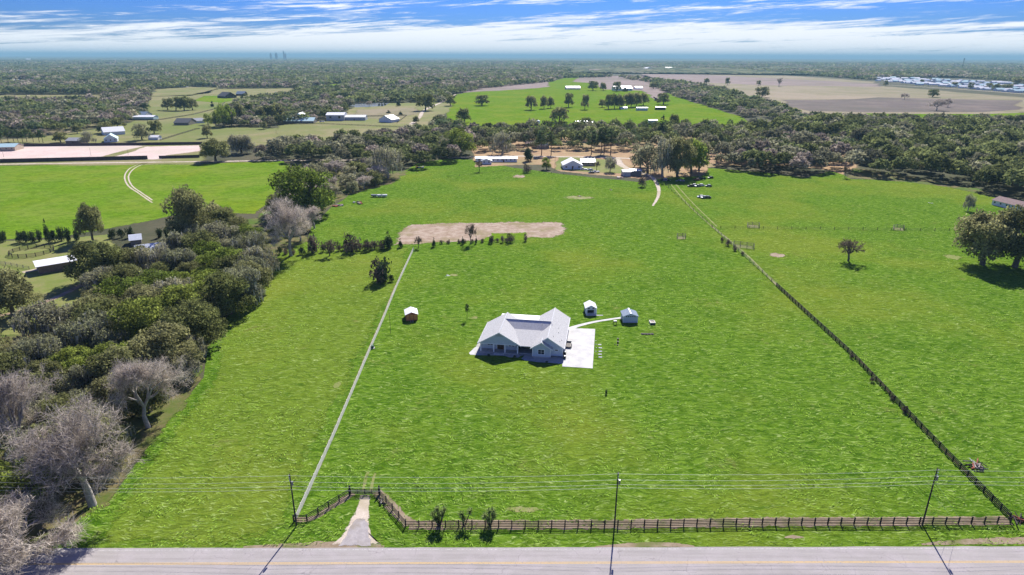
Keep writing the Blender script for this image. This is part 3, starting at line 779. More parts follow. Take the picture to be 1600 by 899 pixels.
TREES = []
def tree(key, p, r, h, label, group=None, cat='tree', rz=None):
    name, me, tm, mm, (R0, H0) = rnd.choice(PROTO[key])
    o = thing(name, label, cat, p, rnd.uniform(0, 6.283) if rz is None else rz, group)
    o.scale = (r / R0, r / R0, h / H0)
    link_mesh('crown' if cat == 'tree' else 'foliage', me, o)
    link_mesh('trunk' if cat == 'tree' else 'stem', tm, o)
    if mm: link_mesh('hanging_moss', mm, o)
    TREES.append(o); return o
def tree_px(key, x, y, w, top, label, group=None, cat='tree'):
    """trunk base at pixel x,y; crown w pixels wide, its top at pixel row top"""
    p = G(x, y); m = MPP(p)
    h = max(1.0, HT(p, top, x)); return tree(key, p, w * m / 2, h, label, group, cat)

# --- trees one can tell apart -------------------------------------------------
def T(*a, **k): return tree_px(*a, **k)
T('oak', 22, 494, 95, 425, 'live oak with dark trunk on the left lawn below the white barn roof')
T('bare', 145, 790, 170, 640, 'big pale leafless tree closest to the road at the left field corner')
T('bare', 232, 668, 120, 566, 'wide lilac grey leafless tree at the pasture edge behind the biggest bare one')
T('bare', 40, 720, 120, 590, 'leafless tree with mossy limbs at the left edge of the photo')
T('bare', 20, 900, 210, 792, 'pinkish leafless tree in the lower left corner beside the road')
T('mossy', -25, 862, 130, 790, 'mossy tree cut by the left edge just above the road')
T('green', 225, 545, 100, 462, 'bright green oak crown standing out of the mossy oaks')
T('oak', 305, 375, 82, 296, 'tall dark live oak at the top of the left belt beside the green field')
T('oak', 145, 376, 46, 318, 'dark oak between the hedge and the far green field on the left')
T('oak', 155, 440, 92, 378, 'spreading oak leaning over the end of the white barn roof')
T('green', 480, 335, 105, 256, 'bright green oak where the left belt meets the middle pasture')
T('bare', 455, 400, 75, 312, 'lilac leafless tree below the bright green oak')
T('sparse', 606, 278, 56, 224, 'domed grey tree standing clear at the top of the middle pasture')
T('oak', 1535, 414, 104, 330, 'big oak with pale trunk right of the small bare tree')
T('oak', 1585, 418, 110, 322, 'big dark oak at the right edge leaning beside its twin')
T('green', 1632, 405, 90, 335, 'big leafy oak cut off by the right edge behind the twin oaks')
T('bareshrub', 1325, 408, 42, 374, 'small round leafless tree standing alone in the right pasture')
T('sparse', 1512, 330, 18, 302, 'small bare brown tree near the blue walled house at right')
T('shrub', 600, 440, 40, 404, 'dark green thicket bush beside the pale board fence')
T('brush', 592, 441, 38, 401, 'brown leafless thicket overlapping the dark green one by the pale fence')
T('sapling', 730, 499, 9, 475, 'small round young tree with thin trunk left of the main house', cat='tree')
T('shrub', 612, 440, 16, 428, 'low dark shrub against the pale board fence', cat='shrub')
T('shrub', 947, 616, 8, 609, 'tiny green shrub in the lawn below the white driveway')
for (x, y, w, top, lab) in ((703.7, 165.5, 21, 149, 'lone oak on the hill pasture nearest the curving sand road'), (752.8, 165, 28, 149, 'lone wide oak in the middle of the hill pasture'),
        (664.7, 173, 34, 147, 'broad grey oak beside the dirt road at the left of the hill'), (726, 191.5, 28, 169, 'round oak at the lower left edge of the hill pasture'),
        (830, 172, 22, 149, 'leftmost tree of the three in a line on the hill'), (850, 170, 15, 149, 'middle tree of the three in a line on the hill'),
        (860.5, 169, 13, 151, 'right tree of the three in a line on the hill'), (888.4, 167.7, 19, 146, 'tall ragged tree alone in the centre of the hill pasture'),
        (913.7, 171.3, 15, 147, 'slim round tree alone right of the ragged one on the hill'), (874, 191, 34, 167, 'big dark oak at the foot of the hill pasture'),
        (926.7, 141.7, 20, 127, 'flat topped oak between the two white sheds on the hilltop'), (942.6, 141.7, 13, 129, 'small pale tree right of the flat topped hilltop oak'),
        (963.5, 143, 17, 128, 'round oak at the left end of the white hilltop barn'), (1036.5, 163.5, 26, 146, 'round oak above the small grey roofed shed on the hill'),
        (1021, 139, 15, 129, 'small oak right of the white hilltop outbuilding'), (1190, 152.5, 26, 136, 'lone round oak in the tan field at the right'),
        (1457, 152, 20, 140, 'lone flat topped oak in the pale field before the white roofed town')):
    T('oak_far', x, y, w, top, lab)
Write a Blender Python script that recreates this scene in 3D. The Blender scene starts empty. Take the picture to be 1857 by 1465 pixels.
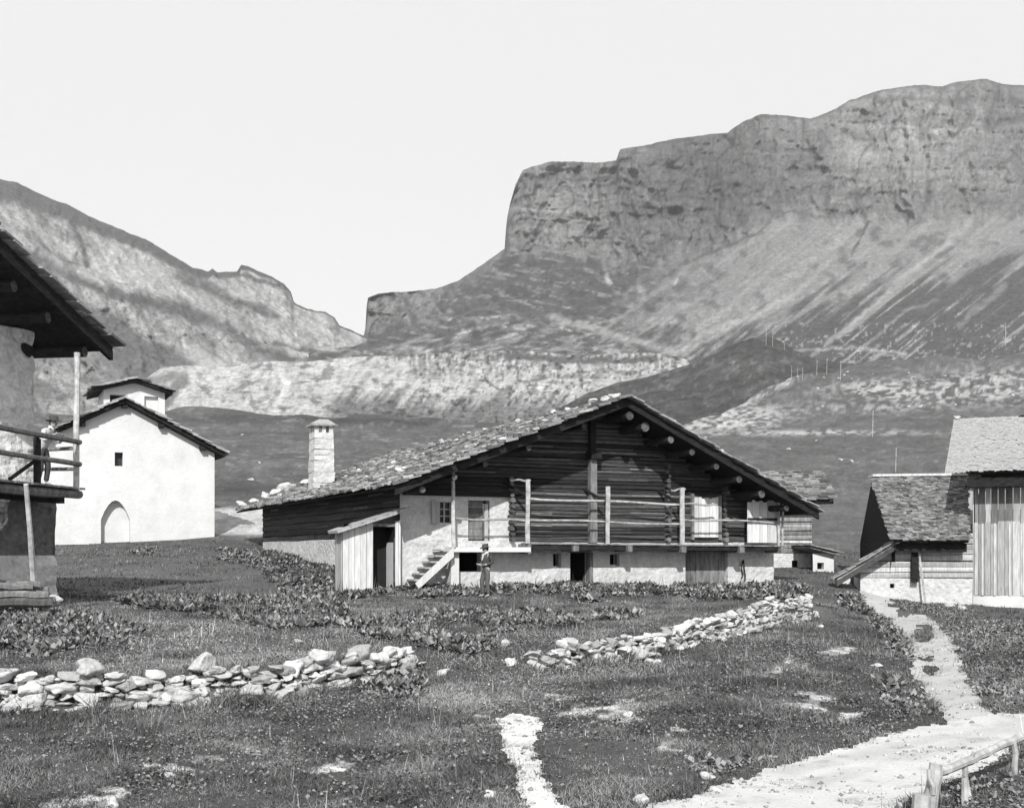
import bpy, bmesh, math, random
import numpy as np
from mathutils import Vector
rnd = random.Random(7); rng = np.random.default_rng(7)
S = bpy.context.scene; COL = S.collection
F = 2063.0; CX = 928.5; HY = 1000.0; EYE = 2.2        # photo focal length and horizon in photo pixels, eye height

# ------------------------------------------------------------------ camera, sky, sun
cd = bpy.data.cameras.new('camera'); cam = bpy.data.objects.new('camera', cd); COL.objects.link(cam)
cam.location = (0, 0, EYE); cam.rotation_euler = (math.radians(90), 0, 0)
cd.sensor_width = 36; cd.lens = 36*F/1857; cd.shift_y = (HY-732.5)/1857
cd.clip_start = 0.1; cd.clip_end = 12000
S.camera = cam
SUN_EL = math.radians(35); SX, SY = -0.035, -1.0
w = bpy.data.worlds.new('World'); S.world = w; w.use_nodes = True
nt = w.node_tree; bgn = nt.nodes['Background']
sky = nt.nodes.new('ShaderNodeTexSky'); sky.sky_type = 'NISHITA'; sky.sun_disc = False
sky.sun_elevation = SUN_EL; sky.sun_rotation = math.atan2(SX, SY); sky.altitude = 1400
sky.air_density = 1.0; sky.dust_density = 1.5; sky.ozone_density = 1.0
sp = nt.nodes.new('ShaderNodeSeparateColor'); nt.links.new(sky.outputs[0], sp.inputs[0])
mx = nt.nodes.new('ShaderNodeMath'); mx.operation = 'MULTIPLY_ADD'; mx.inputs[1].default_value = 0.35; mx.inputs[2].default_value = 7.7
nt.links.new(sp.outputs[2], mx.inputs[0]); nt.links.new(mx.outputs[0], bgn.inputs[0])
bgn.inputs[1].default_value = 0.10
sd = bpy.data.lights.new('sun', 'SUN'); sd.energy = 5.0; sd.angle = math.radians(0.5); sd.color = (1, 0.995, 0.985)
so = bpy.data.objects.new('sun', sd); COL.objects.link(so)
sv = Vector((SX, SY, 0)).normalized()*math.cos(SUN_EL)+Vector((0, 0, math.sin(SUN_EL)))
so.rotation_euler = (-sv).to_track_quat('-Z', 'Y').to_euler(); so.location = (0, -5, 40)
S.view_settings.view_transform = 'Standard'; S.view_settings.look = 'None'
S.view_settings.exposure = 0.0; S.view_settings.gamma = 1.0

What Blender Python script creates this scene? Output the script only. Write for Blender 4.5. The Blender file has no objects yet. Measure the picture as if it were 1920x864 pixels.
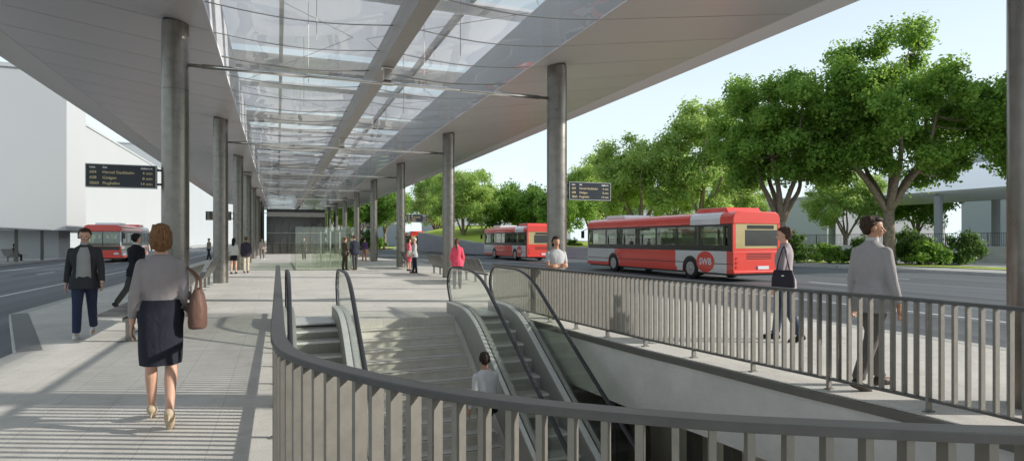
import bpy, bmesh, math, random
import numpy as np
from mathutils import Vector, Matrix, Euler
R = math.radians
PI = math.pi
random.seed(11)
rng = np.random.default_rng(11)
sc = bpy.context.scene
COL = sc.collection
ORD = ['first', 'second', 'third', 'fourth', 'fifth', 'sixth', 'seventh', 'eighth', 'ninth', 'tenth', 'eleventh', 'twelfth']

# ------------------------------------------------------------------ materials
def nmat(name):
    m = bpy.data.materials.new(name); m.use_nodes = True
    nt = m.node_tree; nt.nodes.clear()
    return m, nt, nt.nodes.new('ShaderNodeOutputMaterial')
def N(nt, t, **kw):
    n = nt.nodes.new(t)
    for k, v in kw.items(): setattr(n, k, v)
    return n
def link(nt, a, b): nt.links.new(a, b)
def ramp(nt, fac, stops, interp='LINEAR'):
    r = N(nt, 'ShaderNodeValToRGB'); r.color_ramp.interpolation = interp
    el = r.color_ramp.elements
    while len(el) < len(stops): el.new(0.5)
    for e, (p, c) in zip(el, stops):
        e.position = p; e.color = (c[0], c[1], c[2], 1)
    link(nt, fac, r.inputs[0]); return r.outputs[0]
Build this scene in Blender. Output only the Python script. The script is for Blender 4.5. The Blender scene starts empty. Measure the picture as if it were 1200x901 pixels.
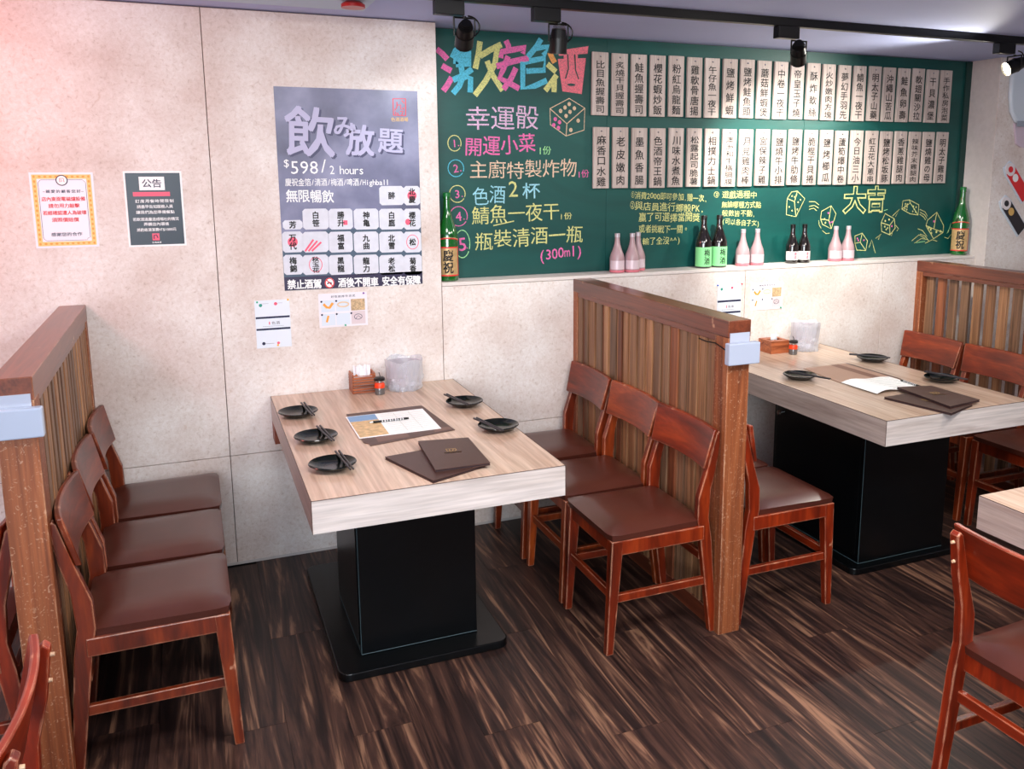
※ ※ ※
* _Directions for this task_
Reproduce exactly the lines above starting at the line containing "Write a Blender" and ending at the line containing "F = 2063.0;", including both, but not the pictures.

* _Task solution_
Write a Blender Python script that recreates this scene in 3D. The Blender scene starts empty. Take the picture to be 1857 by 1465 pixels.
import bpy, bmesh, math, random
import numpy as np
from mathutils import Vector
rnd = random.Random(7); rng = np.random.default_rng(7)
S = bpy.context.scene; COL = S.collection
F = 2063.0; CX = 928.5; HY = 1000.0; EYE = 2.2        # photo focal length and horizon in photo pixels, eye height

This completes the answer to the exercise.